Copy every line that mentions the word "from".

* begin Recorded data *

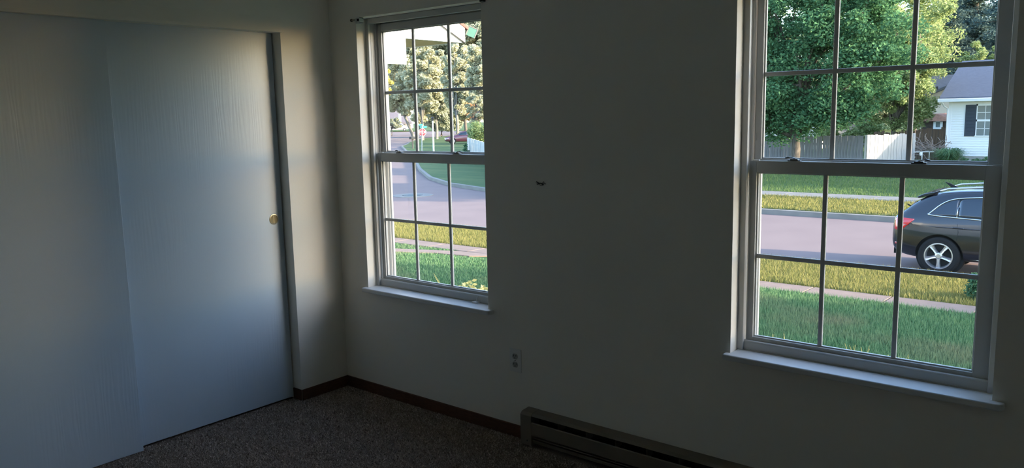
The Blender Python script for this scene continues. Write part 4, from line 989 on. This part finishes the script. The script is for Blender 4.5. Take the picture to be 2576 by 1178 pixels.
def wheel(parent, hx, hz_, y, sgn, R, rim, wd, detail=True):
    wmb = MB(); wmb.lathe([(rim, -wd/2), (R-.05, -wd/2), (R-.012, -wd/2+.02), (R, -wd/2+.05), (R, wd/2-.05), (R-.012, wd/2-.02), (R-.05, wd/2), (rim, wd/2), (rim, -wd/2)], (hx, y, hz_), 1, 40, False)
    o = wmb.build('wheel', TIRE, smooth=False); o.parent = parent
    r = MB(); f = sgn*(wd/2-.012)
    r.lathe([(rim+.004, f-sgn*.03), (rim+.008, f+sgn*.012), (rim-.012, f+sgn*.014), (rim-.022, f-sgn*.02), (rim-.03, f-sgn*.09)], (hx, y, hz_), 1, 40, False)
    if detail:
        for k in range(5):
            a = math.pi/2*-1+k*2*math.pi/5; ca_, sa_ = math.cos(a), math.sin(a)
            def q(rr_, t, yy): return (hx+rr_*ca_-t*sa_, y+yy, hz_+rr_*sa_+t*ca_)
            prof = [(.045, .034), (rim*.55, .030), (rim-.018, .046)]
            V = []
            for rr_, hw in prof:
                V += [q(rr_, -hw, f-sgn*.045), q(rr_, -hw*.75, f+sgn*.001), q(rr_, 0, f-sgn*.006), q(rr_, hw*.75, f+sgn*.001), q(rr_, hw, f-sgn*.045)]
            F = []
            for i in range(2):
                for j in range(4): F.append((i*5+j, i*5+j+1, (i+1)*5+j+1, (i+1)*5+j))
            F += [(0, 5, 10, 14, 9, 4)] if False else [(0, 1, 2, 3, 4), (10, 11, 12, 13, 14)]
            r.add(V, F)
        r.lathe([(.065, f-sgn*.04), (.065, f-sgn*.005), (.04, f+sgn*.004), (.01, f+sgn*.004)], (hx, y, hz_), 1, 20)
    else:
        r.lathe([(rim*.8, f-sgn*.03), (rim*.8, f-sgn*.01), (.03, f)], (hx, y, hz_), 1, 16)
    ro = r.build('rim', ALLOY); ro.parent = o
    bk = MB(); bk.lathe([(rim-.02, f-sgn*.075), (.02, f-sgn*.07)], (hx, y, hz_), 1, 24); bo = bk.build('brake_disc', PLD); bo.parent = o
    return o

# the parked estate car across from the right window
CX, CY = -.57, 13.8+.93
suv = thing('suv', (CX, CY, ROADZ), 'black SUV with chrome window trim parked at the curb, seen from its rear half', 'car')
ST = [(0.00, .46, .80, .98, .60, .70, .66, .60), (.05, .36, .93, 1.10, .72, .82, .80, .70), (.18, .30, 1.02, 1.16, .80, .89, .87, .74), (.36, .27, 1.03, 1.35, .85, .92, .895, .66), (.60, .25, 1.03, 1.52, .87, .935, .905, .63),
      (.95, .25, 1.02, 1.605, .88, .94, .905, .645), (1.5, .25, 1.01, 1.645, .88, .935, .905, .66), (2.1, .25, 1.0, 1.655, .88, .93, .905, .66), (2.6, .25, .99, 1.63, .88, .93, .905, .64), (3.0, .25, .99, 1.52, .88, .93, .90, .62),
      (3.35, .25, .985, 1.22, .88, .935, .89, .66), (3.55, .25, .97, 1.05, .88, .935, .88, .70), (4.1, .26, .90, .96, .86, .93, .84, .70), (4.45, .28, .78, .86, .78, .84, .74, .60), (4.6, .36, .62, .72, .60, .66, .58, .48)]
HUB = .372
body, TR = car_body('body', ST, PAINT, suv, [(.90, HUB), (3.71, HUB)], .415)
body['_o'] = [0, 0, 0]
for hx in (.90, 3.71):
    for sgn in (-1, 1):
        wheel(suv, hx, HUB, sgn*.815, sgn, .368, .242, .224)
        b = MB(); b.lathe([(.42, sgn*.80-.0), (.425, sgn*.60), (.30, sgn*.55), (.02, sgn*.55)], (hx, 0, HUB), 1, 32); o = b.build('wheel_liner', PLD); o.parent = suv
def loc(u, v, y=13.87):
    p = at(u, v, 1, y); return (p.x-CX, p.z-ROADZ)
# side windows: outline read off the photo
top_px = [(2336, 540), (2346, 532), (2360, 520), (2378, 509), (2398, 502.5), (2425, 499.5), (2476, 498)]
bot_px = [(2336, 540), (2352, 543), (2400, 548), (2474, 555)]
tp = [loc(*q, 14.0) for q in top_px]; bp_ = [loc(*q, 13.87) for q in bot_px]
def extend(pts, tail): return pts+tail
tp = extend(spline(tp, 5), [(1.9, tp[-1][1]+.01), (2.45, tp[-1][1]-.03), (2.85, 1.38), (3.22, 1.07)]); bp_ = extend(spline(bp_, 4), [(2.2, bp_[-1][1]-.01), (3.22, 1.03)])
tp[0] = bp_[0]
TF, BF = interp(tp), interp(bp_)
x0_ = bp_[0][0]+.004
xb_ = [loc(2408, 530)[0], loc(2408, 530)[0]+1.02]
for sgn in (-1, 1):
    segs = [(x0_, xb_[0]-.012), (xb_[0]+.012, xb_[1]-.03), (xb_[1]+.03, 3.16)]
    for a, c in segs:
        xs = [a+(c-a)*i/14 for i in range(15)]
        side_patch(TR, 'side_window', CGLASS, suv, xs, lambda x: max(TF(x)-.012, BF(x)+.006), lambda x: BF(x)+.004, sgn, .005)
    xs = np.linspace(x0_, 3.2, 40)
    side_line(TR, 'chrome_trim', CHROME, suv, [(x, BF(x)) for x in xs[::-1]]+[(x0_-.02, BF(x0_)+.008)]+[(x, TF(x)) for x in xs], sgn, .0125, .006)
    side_line(TR, 'chrome_divider', CHROME, suv, [(xb_[0], BF(xb_[0])), (xb_[0], (TF(xb_[0])*.55+BF(xb_[0])*.45))], sgn, .009, .008)
    # seams, handle, lamps, reflector, sill trim
    side_line(TR, 'door_seam', PLD, suv, [(xb_[0]+.02, 1.0), (xb_[0]+.05, .85), (xb_[0]+.03, .70), (xb_[0]+.16, .50), (xb_[0]+.22, .34)], sgn, .004, .0)
    side_line(TR, 'door_seam', PLD, suv, [(xb_[1], 1.0), (xb_[1]+.02, .6), (xb_[1], .33)], sgn, .004, .0)
    hd = loc(2412, 573)
    side_line(TR, 'door_handle', CHROME if False else PAINT, suv, [(hd[0]-.10, hd[1]-.002), (hd[0]-.08, hd[1]), (hd[0]+.08, hd[1]-.006), (hd[0]+.10, hd[1]-.01)], sgn, .014, .016)
    side_line(TR, 'sill_strip', CHROME, suv, [(1.42, .335), (2.3, .33), (3.2, .33)], sgn, .008, .004)
    side_line(TR, 'crease', PAINT, suv, [(.28, .93), (.9, .925), (1.6, .915), (2.6, .905), (3.3, .90)], sgn, .012, -.002)
    L0, L1 = loc(2277, 555), loc(2302, 578)
    side_patch(TR, 'tail_lamp', LRED, suv, [.075, .12, .17, .22, .27, .32, .38, .44], interp([(.07, 1.045), (.2, 1.06), (.44, 1.05)]), interp([(.07, .83), (.20, .80), (.30, .90), (.44, 1.035)]), sgn, .006, 4)
    side_patch(TR, 'reflector', LRED, suv, [.10, .14, .18, .22], lambda x: .575, lambda x: .535, sgn, .006, 2)
    side_line(TR, 'roof_rail', CHROME, suv, [], sgn) if False else None
    b = MB(); b.tube([(.80, sgn*.56, 1.575), (.95, sgn*.56, 1.625), (1.5, sgn*.57, 1.672), (2.3, sgn*.57, 1.672), (2.7, sgn*.56, 1.62)], .017, 8); o = b.build('roof_rail', ALLOY, smooth=True); o.parent = suv
# spoiler, rear glass, fin aerial, bumper, plate recess, exhausts
b = MB(); b.prism([(.40, 1.455), (.43, 1.425), (.68, 1.50), (.74, 1.565), (.52, 1.515)], -.60, .60, 1); b.v = [(p[0], p[1], p[2]) for p in b.v]; o = b.build('spoiler', PAINT, bevel=.012); o.parent = suv
b = MB(); pz = lambda t: (.17+.21*t, 1.10+.26*t)
V = []; 
for t in (0, .5, 1):
    x, z = pz(t); hw = .62-.05*t; V += [(x-.01, -hw, z), (x-.014, 0, z), (x-.01, hw, z)]
V += [(v[0]+.03, v[1], v[2]) for v in V]
F = [(0, 1, 4, 3), (1, 2, 5, 4), (3, 4, 7, 6), (4, 5, 8, 7), (9, 12, 13, 10), (10, 13, 14, 11), (12, 15, 16, 13), (13, 16, 17, 14), (0, 3, 12, 9), (3, 6, 15, 12), (6, 7, 16, 15), (7, 8, 17, 16), (8, 5, 14, 17), (5, 2, 11, 14), (2, 1, 10, 11), (1, 0, 9, 10)]
b.add(V, F); o = b.build('rear_window', CGLASS); o.parent = suv
b = MB(); b.prism([(.88, 1.60), (.76, 1.71), (.84, 1.69), (1.0, 1.61)], -.012, .012, 1); o = b.build('roof_aerial', PLD); o.parent = suv
b = MB(); b.tube([(.20, .1, 1.16), (.12, .0, 1.22), (.16, -.25, 1.26)], .012, 6); o = b.build('rear_wiper', PLD); o.parent = suv
MB().box(.02, .12, -.55, .55, .30, .42).build('bumper_insert', PLD).parent = suv
for s in (-1, 1):
    b = MB(); b.lathe([(.035, -.02), (.04, .12), (.03, .12)], (.03, s*.45, .33), 0, 12); o = b.build('exhaust_tip', CHROME); o.parent = suv
    b = MB(); b.prism([(3.05, 1.02), (3.22, 1.02), (3.24, 1.14), (3.10, 1.16)], s*.93, s*1.08, 1); o = b.build('door_mirror', PAINT, bevel=.02); o.parent = suv
    b = MB(); b.prism([(4.30, .66), (4.52, .62), (4.50, .76), (4.22, .82)], s*.56, s*.78, 1); o = b.build('headlamp', CGLASS, bevel=.01); o.parent = suv
b = MB(); b.prism([(3.12, 1.44), (3.44, 1.12), (3.46, 1.14), (3.14, 1.47)], -.58, .58, 1); o = b.build('windscreen', CGLASS); o.parent = suv
MB().box(4.52, 4.62, -.45, .45, .42, .70).build('grille', PLD).parent = suv

SED = [(0.0, .40, .66, .80, .60, .66, .62, .55), (.06, .30, .76, .92, .72, .80, .76, .66), (.5, .24, .88, .98, .82, .87, .83, .66), (.95, .22, .90, 1.10, .84, .88, .85, .58), (1.35, .22, .90, 1.36, .84, .88, .85, .54), (2.0, .22, .90, 1.44, .84, .88, .85, .55),
       (2.6, .22, .89, 1.38, .84, .88, .85, .53), (3.05, .22, .89, 1.10, .84, .88, .84, .58), (3.3, .22, .87, .97, .84, .88, .82, .64), (4.0, .24, .80, .87, .82, .86, .78, .62), (4.4, .28, .66, .74, .68, .74, .66, .54), (4.5, .36, .56, .64, .5, .56, .52, .44)]
VAN = [(0.0, .45, 1.0, 1.75, .7, .78, .78, .70), (.1, .32, 1.05, 1.88, .82, .9, .9, .74), (1.0, .28, 1.05, 1.93, .84, .92, .92, .76), (2.2, .28, 1.05, 1.93, .84, .92, .92, .76), (3.2, .28, 1.05, 1.86, .84, .92, .92, .74), (3.8, .28, 1.02, 1.5, .84, .92, .9, .7), (4.2, .3, .98, 1.08, .84, .9, .86, .68), (4.8, .34, .82, .9, .76, .82, .74, .6), (4.95, .42, .68, .76, .6, .66, .6, .5)]
def small_car(name, label, st, col, pos, ang, scale=1.0, glass=None):
    t = thing(name, pos, label, 'car'); t['_o'] = [0, 0, 0]
    m_ = mat(label[:20].replace(' ', '_'), col, .3, .5, coat=.8)
    Lh = st[-1][0]; body, tr = car_body('body', st, m_, t, [(.85, .32), (Lh-.85, .32)], .36)
    for hx in (.85, Lh-.85):
        for sgn in (-1, 1): wheel(t, hx, .32, sgn*.76, sgn, .32, .2, .2, False)
    gx0, gx1, zb, zf = glass
    for sgn in (-1, 1):
        xm = (gx0+gx1)/2
        for a, c in ((gx0, xm-.04), (xm+.04, gx1)):
            xs = [a+(c-a)*i/8 for i in range(9)]; side_patch(tr, 'side_window', CGLASS, t, xs, interp(zf), lambda x: zb, sgn, .006, 4)
        side_line(tr, 'tail_lamp', LRED, t, [(.03, .72), (.12, .74), (.22, .76)], sgn, .03, .0)
        side_line(tr, 'headlamp', SWHITE, t, [(Lh-.1, .58), (Lh-.25, .62), (Lh-.4, .66)], sgn, .035, .0)
    t.rotation_euler = (0, 0, ang); t.scale = (scale,)*3
    return t
sg = (1.0, 3.0, .94, [(1.0, 1.0), (1.4, 1.28), (2.0, 1.36), (2.6, 1.30), (3.0, 1.04)])
ROADCAR = lin(150, 60, 78)
q = ground(1176, 361, -1.46); dq = (q-CAM).dot(FW)
v_ = Vector((q.x-CAM.x, q.y-CAM.y, 0)).normalized(); perp = Vector((-v_.y, v_.x, 0))   # to our left
small_car('red_car', 'dark red car parked on the far lawn half hidden by the pale fence', SED, (.10, .022, .034, 1), tuple(q+Vector((-perp.x*1.9, -perp.y*1.9, 0))), math.atan2(perp.y, perp.x)+.12, .98, sg)
q = ground(969, 331, -1.45)
v_ = Vector((q.x-CAM.x, q.y-CAM.y, 0)).normalized(); perp = Vector((v_.y, -v_.x, 0))
vg = (.5, 3.9, 1.1, [(.5, 1.72), (3.2, 1.72), (3.9, 1.25)])
small_car('white_van', 'white van at the far left of the distant street', VAN, (.8, .8, .8, 1), tuple(q), math.atan2(perp.y, perp.x), 1.0, vg)
q = at(958, 393, 2, ROADZ); v_ = Vector((-.74, .67, 0))
small_car('blue_car', 'pale blue grey car at the lower left on the side street', SED, (.22, .28, .40, 1), tuple(q), math.atan2(v_.y, v_.x)+math.pi*.9, .95, sg)

# ------------------------------------------------------------------ unseen trees right of the view, added and shaped to shade lawns, windows and street
SHADE = leaf_mat('shade_tree_leaf', (.05, .13, .05, 1), (.12, .24, .09, 1), .2)
tree('unseen tall dense tree added to shade the lawn and windows, nearer the house', (33, 8.4, -1.4), .3, .6, (33, 8.4, 5.6), (3.6, 4.6, 6.8), 220, .95, 17000, .6, SHADE, nbr=10, inner=.1)
tree('unseen tall dense tree added to shade the lawn, nearer the street', (34, 14.2, -1.4), .3, .6, (34, 13.6, 5.2), (3.6, 2.9, 6.0), 150, .95, 10000, .55, SHADE, nbr=10, inner=.1)
tree('unseen tree added to shade the lawn beyond the far sidewalk', (19, 36, -1.4), .3, .8, (19, 36, 4.4), (5.0, 4.6, 5.2), 120, 1.0, 8000, .55, SHADE, nbr=10, inner=.1)

tree('unseen high crowned tree beyond the far curb, added to shade the street', (9.5, 27.6, -1.4), .22, 4.6, (9.5, 27.6, 6.9), (3.0, 3.4, 2.3), 100, .8, 7000, .5, SHADE, nbr=10, inner=.1)
for o in bpy.data.objects:
    if '_o' in o: del o['_o']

* end Recorded data *

Result of the task:
The Blender Python script for this scene continues. Write part 4, from line 989 on. This part finishes the script. The script is for Blender 4.5. Take the picture to be 2576 by 1178 pixels.
# the parked estate car across from the right window
suv = thing('suv', (CX, CY, ROADZ), 'black SUV with chrome window trim parked at the curb, seen from its rear half', 'car')